### RECORDS SHOWN
|---|
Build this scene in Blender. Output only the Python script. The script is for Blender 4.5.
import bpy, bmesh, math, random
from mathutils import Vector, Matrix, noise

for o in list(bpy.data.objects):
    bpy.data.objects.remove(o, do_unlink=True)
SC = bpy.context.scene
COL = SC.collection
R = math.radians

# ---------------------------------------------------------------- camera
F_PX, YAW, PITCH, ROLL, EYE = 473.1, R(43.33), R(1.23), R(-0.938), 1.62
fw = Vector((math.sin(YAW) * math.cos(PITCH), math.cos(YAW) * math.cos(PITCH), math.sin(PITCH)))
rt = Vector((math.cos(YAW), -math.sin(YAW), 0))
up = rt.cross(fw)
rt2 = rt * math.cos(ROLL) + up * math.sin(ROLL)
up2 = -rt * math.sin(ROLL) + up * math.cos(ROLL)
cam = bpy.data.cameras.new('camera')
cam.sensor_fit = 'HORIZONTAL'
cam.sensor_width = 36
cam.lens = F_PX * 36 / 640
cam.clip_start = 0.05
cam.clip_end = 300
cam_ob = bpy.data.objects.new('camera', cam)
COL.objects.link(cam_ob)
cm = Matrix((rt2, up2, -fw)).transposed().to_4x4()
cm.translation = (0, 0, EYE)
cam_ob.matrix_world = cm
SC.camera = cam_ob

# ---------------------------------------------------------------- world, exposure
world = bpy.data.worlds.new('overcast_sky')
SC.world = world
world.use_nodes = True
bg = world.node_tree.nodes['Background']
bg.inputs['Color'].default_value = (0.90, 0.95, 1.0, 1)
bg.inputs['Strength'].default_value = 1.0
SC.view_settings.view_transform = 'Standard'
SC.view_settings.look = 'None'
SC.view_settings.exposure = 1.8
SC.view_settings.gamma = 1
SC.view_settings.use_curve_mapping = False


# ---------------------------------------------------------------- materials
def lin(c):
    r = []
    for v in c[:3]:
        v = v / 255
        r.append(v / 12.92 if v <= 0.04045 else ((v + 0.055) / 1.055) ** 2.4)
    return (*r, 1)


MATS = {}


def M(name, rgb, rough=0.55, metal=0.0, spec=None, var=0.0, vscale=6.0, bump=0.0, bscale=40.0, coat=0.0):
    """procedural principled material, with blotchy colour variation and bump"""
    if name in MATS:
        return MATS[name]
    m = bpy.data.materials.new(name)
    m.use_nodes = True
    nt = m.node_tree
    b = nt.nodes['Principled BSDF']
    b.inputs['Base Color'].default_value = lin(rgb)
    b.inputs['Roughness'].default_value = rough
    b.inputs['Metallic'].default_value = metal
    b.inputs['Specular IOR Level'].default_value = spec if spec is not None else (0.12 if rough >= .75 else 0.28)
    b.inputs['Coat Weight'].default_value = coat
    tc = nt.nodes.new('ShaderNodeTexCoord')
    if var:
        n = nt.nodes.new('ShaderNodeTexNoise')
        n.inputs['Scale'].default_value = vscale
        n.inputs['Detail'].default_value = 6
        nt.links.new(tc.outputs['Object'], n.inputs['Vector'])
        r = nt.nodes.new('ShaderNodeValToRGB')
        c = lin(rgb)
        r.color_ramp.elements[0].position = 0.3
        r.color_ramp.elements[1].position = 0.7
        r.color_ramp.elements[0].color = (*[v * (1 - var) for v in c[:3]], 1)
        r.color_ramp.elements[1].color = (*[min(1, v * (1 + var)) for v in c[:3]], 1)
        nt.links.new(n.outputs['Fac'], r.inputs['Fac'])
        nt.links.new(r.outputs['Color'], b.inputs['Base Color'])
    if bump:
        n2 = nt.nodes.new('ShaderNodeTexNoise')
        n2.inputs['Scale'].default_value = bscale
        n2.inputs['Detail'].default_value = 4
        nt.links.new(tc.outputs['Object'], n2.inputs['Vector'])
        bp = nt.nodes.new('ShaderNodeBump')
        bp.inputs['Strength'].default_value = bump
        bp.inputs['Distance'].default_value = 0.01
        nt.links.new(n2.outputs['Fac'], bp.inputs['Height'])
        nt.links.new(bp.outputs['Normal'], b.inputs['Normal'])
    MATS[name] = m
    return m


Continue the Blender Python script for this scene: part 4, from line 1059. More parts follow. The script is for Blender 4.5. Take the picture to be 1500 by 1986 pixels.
|---|
### YOUR OBJECTIVE
In the entries above, find each line with the word "Python" and show it.

### ANSWER
Build this scene in Blender. Output only the Python script. The script is for Blender 4.5.
Continue the Blender Python script for this scene: part 4, from line 1059. More parts follow. The script is for Blender 4.5. Take the picture to be 1500 by 1986 pixels.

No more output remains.